The Egyptian Navy will purchase 2 FREMM vessels to enter service before the opening of the expanded Suez canal. In order to keep to Egypt’s deadlines, France has offered to send Normandie as the first vessel and build a second, or send another of the existing ships already in production.


Planning assumptions for the Italian Navy are 10 FREMM-IT (4 ASW variants and 6 GP variants) at a cost of€5.8 billion.
FREMM-IT will replace the Maestrale and Lupo-class frigates in service with the Italian Navy.

As of 2014, the Italian government has approved funding for the first eight FREMM-IT to be delivered to the Italian Navy (4 ASW variants and 4 GP variants). In the 2013 Italian budget, the Italian government laid-out the necessary financing for two more GP variants (FREMM-IT 7 & 8) and the contract was awarded in September 2013. On 18 June 2014, the Defence Parliamentary Commission authorized units 9 and 10, that have to be funded by 16 April 2015.

FREMM-IT 9 & 10 will have AAW & ATBM capabilities and will have A70 VLS for cruise missiles. All Italian FREMM-ITs have extended AAW capabilities, with SAAM-ESD CMS and Aster 30 (& Aster 15) missiles for extended area defence.

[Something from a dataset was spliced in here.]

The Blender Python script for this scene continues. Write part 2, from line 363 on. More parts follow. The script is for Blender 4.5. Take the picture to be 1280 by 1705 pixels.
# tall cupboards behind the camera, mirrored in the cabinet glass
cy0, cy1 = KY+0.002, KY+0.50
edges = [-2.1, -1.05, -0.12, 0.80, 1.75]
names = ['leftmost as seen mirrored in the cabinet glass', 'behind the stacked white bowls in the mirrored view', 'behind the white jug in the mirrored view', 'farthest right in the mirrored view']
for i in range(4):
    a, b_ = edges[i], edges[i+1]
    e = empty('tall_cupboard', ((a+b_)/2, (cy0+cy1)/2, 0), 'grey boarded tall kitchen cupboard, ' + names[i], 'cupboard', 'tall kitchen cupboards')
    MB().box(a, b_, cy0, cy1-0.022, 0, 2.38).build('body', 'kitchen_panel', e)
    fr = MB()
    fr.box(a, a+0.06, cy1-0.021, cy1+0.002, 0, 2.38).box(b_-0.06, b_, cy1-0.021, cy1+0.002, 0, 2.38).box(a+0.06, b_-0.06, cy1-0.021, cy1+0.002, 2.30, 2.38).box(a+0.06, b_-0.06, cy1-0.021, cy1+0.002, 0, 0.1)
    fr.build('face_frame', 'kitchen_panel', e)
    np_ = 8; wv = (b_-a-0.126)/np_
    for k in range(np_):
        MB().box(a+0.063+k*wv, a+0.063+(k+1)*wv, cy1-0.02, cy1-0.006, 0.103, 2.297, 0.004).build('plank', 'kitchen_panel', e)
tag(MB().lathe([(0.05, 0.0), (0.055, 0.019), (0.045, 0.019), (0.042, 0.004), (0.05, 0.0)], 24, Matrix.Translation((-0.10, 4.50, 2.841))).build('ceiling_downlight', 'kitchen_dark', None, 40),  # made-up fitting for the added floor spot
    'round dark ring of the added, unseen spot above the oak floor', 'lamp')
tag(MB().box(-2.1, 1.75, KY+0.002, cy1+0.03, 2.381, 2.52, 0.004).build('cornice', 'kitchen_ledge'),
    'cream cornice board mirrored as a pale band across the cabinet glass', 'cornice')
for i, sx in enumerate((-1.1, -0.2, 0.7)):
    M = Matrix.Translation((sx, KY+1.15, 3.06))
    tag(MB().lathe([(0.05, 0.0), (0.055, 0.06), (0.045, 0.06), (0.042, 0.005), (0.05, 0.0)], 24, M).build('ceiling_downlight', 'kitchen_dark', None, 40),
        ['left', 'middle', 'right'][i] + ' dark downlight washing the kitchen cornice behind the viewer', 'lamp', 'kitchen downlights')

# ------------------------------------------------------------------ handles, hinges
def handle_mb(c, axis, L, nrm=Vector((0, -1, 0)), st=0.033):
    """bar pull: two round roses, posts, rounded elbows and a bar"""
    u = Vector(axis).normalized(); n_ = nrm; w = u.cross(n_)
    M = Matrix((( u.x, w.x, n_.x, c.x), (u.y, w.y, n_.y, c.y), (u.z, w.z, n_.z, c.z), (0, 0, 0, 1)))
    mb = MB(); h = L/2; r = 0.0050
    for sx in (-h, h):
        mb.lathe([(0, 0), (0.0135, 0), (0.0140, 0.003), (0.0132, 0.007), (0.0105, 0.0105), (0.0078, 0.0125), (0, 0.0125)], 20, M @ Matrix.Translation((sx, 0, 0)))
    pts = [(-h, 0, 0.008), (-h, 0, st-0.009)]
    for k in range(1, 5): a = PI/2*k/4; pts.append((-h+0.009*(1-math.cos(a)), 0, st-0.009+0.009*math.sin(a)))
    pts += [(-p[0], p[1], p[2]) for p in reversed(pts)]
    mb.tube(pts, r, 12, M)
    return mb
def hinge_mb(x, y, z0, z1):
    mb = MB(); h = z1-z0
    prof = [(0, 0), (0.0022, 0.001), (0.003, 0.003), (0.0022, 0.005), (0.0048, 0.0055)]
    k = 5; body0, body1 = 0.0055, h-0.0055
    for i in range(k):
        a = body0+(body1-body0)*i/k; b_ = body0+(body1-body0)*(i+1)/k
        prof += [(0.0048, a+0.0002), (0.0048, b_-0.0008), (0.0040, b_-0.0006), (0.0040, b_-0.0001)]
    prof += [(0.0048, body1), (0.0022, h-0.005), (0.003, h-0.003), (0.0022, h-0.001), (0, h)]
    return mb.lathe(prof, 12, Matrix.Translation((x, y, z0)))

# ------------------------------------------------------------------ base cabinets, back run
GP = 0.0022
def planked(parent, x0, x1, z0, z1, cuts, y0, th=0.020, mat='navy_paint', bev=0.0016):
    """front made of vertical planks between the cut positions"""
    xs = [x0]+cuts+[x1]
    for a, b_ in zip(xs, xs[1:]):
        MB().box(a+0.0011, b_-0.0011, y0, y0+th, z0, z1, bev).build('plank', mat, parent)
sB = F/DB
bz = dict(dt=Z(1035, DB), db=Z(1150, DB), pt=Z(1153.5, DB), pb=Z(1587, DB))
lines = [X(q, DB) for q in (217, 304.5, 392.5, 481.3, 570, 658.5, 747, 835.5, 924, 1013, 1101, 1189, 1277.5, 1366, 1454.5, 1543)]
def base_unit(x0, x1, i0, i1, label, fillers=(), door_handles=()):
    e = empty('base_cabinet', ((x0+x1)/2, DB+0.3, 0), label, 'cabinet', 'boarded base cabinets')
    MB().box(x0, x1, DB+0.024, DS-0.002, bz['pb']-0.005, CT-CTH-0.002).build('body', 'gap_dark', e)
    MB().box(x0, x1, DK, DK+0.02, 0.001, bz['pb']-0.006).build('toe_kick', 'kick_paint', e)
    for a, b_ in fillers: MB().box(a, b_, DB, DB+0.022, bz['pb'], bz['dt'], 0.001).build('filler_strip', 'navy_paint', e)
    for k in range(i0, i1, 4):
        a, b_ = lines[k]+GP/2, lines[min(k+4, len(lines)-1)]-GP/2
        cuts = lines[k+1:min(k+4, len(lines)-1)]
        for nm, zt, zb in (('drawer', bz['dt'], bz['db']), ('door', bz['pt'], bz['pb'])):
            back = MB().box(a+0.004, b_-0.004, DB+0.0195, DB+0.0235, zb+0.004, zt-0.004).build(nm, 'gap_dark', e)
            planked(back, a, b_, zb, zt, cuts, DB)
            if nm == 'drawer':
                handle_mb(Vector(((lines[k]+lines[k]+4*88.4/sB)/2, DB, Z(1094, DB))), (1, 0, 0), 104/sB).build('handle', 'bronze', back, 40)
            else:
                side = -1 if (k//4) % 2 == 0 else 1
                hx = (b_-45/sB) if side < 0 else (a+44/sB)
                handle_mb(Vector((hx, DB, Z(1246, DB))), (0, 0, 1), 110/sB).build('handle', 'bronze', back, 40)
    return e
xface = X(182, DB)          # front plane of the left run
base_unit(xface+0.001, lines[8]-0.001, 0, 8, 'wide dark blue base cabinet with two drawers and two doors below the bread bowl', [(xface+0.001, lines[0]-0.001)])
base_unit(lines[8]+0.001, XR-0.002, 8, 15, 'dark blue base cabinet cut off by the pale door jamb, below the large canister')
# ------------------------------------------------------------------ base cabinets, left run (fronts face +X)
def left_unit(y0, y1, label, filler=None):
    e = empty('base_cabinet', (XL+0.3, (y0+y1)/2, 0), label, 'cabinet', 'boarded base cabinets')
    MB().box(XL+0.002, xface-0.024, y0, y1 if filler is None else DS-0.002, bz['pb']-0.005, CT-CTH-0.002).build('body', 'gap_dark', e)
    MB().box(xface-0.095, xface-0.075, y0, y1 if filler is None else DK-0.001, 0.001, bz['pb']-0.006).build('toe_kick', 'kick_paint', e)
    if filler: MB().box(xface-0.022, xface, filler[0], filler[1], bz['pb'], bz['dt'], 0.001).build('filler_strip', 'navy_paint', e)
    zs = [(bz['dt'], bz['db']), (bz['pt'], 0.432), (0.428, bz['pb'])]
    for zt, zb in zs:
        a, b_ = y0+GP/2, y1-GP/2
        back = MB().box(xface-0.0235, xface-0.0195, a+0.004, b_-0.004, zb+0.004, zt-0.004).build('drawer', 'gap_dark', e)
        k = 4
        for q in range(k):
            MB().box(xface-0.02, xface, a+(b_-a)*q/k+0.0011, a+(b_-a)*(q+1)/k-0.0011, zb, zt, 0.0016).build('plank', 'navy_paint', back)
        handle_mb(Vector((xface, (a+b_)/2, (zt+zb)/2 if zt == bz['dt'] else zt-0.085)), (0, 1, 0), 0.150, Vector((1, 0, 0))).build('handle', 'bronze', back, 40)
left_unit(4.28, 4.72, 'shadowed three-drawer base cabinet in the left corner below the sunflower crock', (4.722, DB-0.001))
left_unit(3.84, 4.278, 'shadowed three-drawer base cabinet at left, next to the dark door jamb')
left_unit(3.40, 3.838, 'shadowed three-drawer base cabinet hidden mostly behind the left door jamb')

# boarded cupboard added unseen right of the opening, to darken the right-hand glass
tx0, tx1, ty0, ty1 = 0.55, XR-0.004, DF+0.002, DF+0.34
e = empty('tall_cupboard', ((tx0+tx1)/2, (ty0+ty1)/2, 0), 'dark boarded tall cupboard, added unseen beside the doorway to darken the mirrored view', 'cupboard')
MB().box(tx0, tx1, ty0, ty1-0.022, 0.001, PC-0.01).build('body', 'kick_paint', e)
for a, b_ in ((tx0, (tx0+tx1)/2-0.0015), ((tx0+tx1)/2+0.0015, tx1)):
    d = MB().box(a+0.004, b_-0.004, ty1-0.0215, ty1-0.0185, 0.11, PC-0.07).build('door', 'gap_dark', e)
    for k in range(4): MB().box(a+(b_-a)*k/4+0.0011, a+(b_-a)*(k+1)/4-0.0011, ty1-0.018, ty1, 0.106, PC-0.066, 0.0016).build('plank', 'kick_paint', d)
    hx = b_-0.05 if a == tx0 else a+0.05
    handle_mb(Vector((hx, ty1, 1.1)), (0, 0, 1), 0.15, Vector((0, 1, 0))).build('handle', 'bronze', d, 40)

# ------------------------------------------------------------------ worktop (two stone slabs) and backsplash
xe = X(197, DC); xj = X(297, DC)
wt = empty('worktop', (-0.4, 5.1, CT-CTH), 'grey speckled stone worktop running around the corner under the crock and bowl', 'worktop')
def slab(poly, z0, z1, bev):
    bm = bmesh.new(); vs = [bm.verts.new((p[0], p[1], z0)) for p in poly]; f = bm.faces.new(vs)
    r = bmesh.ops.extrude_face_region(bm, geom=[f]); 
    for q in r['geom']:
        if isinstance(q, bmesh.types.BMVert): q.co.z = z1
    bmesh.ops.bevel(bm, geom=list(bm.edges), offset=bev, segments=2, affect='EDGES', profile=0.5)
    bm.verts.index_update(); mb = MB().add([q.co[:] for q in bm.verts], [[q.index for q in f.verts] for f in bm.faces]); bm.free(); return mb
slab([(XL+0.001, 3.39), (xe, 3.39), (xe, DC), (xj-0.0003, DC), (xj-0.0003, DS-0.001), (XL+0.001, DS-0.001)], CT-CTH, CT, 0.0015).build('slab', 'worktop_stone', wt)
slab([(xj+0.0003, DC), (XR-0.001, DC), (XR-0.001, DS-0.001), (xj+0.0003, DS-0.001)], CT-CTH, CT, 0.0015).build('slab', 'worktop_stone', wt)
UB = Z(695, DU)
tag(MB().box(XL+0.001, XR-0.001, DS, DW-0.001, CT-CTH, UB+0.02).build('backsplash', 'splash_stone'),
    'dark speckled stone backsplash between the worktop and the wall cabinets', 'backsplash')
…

SAAM-ESD CMS use Selex ES MFRA, a 3D active radar (AESA), an evolved version of the Selex ES EMPAR PESA radar (previously embarked on Horizon-class destroyers and the aircraft carrier Cavour).

The Selex ES MFRA 4FF (EMPAR’s evolved version, destined for the 9th and 10th FREMM) will have four flat radar sensors, with three times the original range and full ATBM capabilities.

Since the 7th FREMM-IT, there will be updates to other systems, such as:

  • the COC and bridge will be integrated
  • the cruise speed will be enhanced to 19/20 knots (with more powerful diesel engines)


Original plans were for 17 FREMM to replace the nine D’Estienne d’Orves-class Avisos and nine anti-submarine frigates of the Tourville and Georges Leygues classes . In November 2005 France announced a contract of €3.5bn for development and the first eight hulls, with options for nine more costing €2.95bn split over two tranches (totaling 17).

Following the cancellation of the 3rd and 4th of the Horizon-class frigates in 2005 on budget grounds, requirements for an air-defence derivative of the FREMM called FREDA were placed – with DCNS coming up with several proposals. Expectations were that the last 2 ships of the 17 FREMM planned would built to FREDA specifications, however by 2008 the plan was revised down to just 11 FREMM (9 ASW variants and 2 FREDA variants) at a cost of €8.75bn (FY13, ~US$12bn).[1] The 11 ships would cost €670m (~US$760m) each in FY2014, or €860m (~US$980m) including development costs.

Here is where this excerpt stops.